§ WHAT YOU ARE ASKED TO DO: Will you give the material below again, every line exactly as it is?

━━━━━ GIVEN INFORMATION ━━━━━

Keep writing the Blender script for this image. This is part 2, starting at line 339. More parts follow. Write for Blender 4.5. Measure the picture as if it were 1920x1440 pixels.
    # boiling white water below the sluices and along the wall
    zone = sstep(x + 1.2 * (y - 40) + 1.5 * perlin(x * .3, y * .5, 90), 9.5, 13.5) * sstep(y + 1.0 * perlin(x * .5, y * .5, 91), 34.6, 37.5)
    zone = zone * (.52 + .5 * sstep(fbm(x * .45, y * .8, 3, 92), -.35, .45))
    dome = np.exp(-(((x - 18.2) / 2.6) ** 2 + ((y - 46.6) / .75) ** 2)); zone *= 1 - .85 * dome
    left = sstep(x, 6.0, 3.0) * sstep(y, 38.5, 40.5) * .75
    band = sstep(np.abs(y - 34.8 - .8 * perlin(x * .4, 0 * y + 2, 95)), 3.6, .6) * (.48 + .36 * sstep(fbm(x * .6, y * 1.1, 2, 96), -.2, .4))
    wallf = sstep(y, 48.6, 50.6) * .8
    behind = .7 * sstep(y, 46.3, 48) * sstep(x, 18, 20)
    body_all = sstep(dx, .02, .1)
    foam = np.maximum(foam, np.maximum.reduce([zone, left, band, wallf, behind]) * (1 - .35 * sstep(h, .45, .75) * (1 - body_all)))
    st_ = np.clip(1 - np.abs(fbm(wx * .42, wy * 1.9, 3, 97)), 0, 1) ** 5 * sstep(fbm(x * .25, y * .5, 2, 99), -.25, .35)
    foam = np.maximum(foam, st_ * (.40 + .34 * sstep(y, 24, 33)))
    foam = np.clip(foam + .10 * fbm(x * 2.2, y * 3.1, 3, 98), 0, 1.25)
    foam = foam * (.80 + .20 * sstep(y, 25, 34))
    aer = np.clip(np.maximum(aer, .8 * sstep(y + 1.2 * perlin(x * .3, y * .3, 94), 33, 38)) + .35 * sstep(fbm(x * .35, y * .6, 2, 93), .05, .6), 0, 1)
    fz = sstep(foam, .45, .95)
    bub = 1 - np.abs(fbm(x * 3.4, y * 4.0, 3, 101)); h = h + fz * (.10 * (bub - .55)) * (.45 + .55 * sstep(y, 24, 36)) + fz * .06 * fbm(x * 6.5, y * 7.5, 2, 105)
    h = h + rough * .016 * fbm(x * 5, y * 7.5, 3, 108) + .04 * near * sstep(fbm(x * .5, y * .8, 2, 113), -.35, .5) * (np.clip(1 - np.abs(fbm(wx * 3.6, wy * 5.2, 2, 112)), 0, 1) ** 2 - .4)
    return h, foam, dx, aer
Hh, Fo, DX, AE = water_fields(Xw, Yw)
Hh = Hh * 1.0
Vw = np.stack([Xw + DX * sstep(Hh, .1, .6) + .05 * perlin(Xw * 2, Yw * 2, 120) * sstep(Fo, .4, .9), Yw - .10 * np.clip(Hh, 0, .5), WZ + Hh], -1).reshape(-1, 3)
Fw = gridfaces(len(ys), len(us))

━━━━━

§ FINAL RESULT:
Keep writing the Blender script for this image. This is part 2, starting at line 339. More parts follow. Write for Blender 4.5. Measure the picture as if it were 1920x1440 pixels.
    # boiling white water below the sluices and along the wall
    zone = sstep(x + 1.2 * (y - 40) + 1.5 * perlin(x * .3, y * .5, 90), 9.5, 13.5) * sstep(y + 1.0 * perlin(x * .5, y * .5, 91), 34.6, 37.5)
    zone = zone * (.52 + .5 * sstep(fbm(x * .45, y * .8, 3, 92), -.35, .45))
    dome = np.exp(-(((x - 18.2) / 2.6) ** 2 + ((y - 46.6) / .75) ** 2)); zone *= 1 - .85 * dome
    left = sstep(x, 6.0, 3.0) * sstep(y, 38.5, 40.5) * .75
    band = sstep(np.abs(y - 34.8 - .8 * perlin(x * .4, 0 * y + 2, 95)), 3.6, .6) * (.48 + .36 * sstep(fbm(x * .6, y * 1.1, 2, 96), -.2, .4))
    wallf = sstep(y, 48.6, 50.6) * .8
    behind = .7 * sstep(y, 46.3, 48) * sstep(x, 18, 20)
    body_all = sstep(dx, .02, .1)
    foam = np.maximum(foam, np.maximum.reduce([zone, left, band, wallf, behind]) * (1 - .35 * sstep(h, .45, .75) * (1 - body_all)))
    st_ = np.clip(1 - np.abs(fbm(wx * .42, wy * 1.9, 3, 97)), 0, 1) ** 5 * sstep(fbm(x * .25, y * .5, 2, 99), -.25, .35)
    foam = np.maximum(foam, st_ * (.40 + .34 * sstep(y, 24, 33)))
    foam = np.clip(foam + .10 * fbm(x * 2.2, y * 3.1, 3, 98), 0, 1.25)
    foam = foam * (.80 + .20 * sstep(y, 25, 34))
    aer = np.clip(np.maximum(aer, .8 * sstep(y + 1.2 * perlin(x * .3, y * .3, 94), 33, 38)) + .35 * sstep(fbm(x * .35, y * .6, 2, 93), .05, .6), 0, 1)
    fz = sstep(foam, .45, .95)
    bub = 1 - np.abs(fbm(x * 3.4, y * 4.0, 3, 101)); h = h + fz * (.10 * (bub - .55)) * (.45 + .55 * sstep(y, 24, 36)) + fz * .06 * fbm(x * 6.5, y * 7.5, 2, 105)
    h = h + rough * .016 * fbm(x * 5, y * 7.5, 3, 108) + .04 * near * sstep(fbm(x * .5, y * .8, 2, 113), -.35, .5) * (np.clip(1 - np.abs(fbm(wx * 3.6, wy * 5.2, 2, 112)), 0, 1) ** 2 - .4)
    return h, foam, dx, aer
Hh, Fo, DX, AE = water_fields(Xw, Yw)
Hh = Hh * 1.0
Vw = np.stack([Xw + DX * sstep(Hh, .1, .6) + .05 * perlin(Xw * 2, Yw * 2, 120) * sstep(Fo, .4, .9), Yw - .10 * np.clip(Hh, 0, .5), WZ + Hh], -1).reshape(-1, 3)
Fw = gridfaces(len(ys), len(us))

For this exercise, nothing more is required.